Não é que eu defenda necessariamente uma atuação
política do filosofo e nem muito menos coloco o ser humano como necessariamente
um ser político. O que coloco na minha "tese" é simplesmente uma
atuação do filosofo na sociedade em que ele se insere, e como tal, essa atuação
não é necessariamente na área política, apesar de que, fatalmente, ela será um ato
político.
Portanto, os problemas mais urgentes e não efêmeros,
só podem ser pensados com uma práxis
filosófica, e assim se dando, necessariamente o filosofo terá uma ação
política. Em um momento de crise como este em que vivemos, a sociedade clama
pela atuação da filosofia. Nesse momento é que o filosofo tem que atuar
politicamente, ele precisa sair da caverna e ferir os olhos com a luz da
realidade...
Porque é que os alunos cobram tanto a atuação
política do filosofo e, provavelmente isso se refira mais especificamente aos
professores? A meu ver, a maioria dos professores de filosofia, não atua fora
da sala, no âmbito dos corredores, do pátio, da cantina, etc...Eles restringem
a sua atuação a eventos formais, onde os alunos, sedentos de debates e ação,
não podem livremente colocar suas ideias. Os professores acreditam que não
precisam ir além dos seus deveres curriculares, suas palestras e seus eventos
formais. E até concordo que estão certos sob seus pontos de visão.

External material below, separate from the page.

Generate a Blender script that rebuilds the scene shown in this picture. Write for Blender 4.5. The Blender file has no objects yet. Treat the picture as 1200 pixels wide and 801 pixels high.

No entanto, a imagem que os alunos têm da filosofia
não é esta. A filosofia no mundo dos alunos é aquela que se mostram nos manuais
de filosofia do ensino médio. Romântica, idealista e a mãe de todas as
ciências.
A história da filosofia que é contada no EM está
repleta desse idealismo e desse protagonismo político, Montesquieu foi conselheiro do parlamento de
sua cidade... Aristóteles foi conselheiro de Alexandre, além de o seu próprio
modo de ensinar já atenda a reivindicação dos alunos de hoje; Maquiavel nem
precisa falar, Locke foi ministro de William III de Orange...etc. Mas, não é
uma questão de militância política
simplesmente, é uma questão de viver a realidade e usar essas ferramentas que
são bem mais "afiadas", nas mãos dos filósofos. Tal como nos fala a
crítica platônica ao sofismo, o filosofo tem a capacidade de esclarecer sem
enganar, sem precisar sofismar.
Não que eu seja contra os Sofistas, muito pelo
contrário, apenas uso a teoria a minha disposição para fazer-me entender em
minhas colocações. Eu não vejo os sofistas como os viu Platão ou Aristóteles. Na
minha visão e análise do que me chegou deles, eles eram esses filósofos que os
alunos desejam.
Concluo esse pequeno desabafo dizendo que não quero
lhes convencer a mudar e nem impor minhas convicções, apenas debato essas
ideias que constroem meu arcabouço intelectual, no interesse do conhecimento
que posso adquirir. Nada me impede que amanhã eu mude de posição e reveja esses
conceitos, e quem sabe pode até ser uma frase qualquer, uma colocação trivial que
alguém me faça, a causa dessa mudança. Como livre pensador que sou, estou
sempre aberto!
Mas, me estenderei um pouco mais para dizer que uma
coisa é certa, a situação está feia por aqui, temos que agir e reagir. O
discurso da tolerância, da isenção, da conciliação serve, nesses casos, apenas
para mascarar as reais intenções daqueles que desejam, à custa de uma suposta
liberdade de expressão, disseminar o preconceito, o racismo, a opressão das
minorias e sufocar os gritos dos injustiçados. Precisamos sim, sair desse
marasmo político, atuar concretamente nas ruas, nas escolas, nas fabricas e
ambientes públicos. Precisamos nos contrapor a onda reacionária que ensaia se
tornar maremoto.
Por isso digo a esses alunos que anseiam por uma filosofia
que seja o grito dos sem voz e vez: Estamos tentando, mas a resistência é
grande, afinal são mais de trinta anos que a Filosofia ficou acorrentada no
âmbito da academia, presa as pesquisas, aos estudos solitários, longe da praça pública,
no máximo ia ao auditório...demora mostrar que a Filosofia é sinônimo de
autonomia, liberdade, abertura de horizontes, pluralidade de ideias.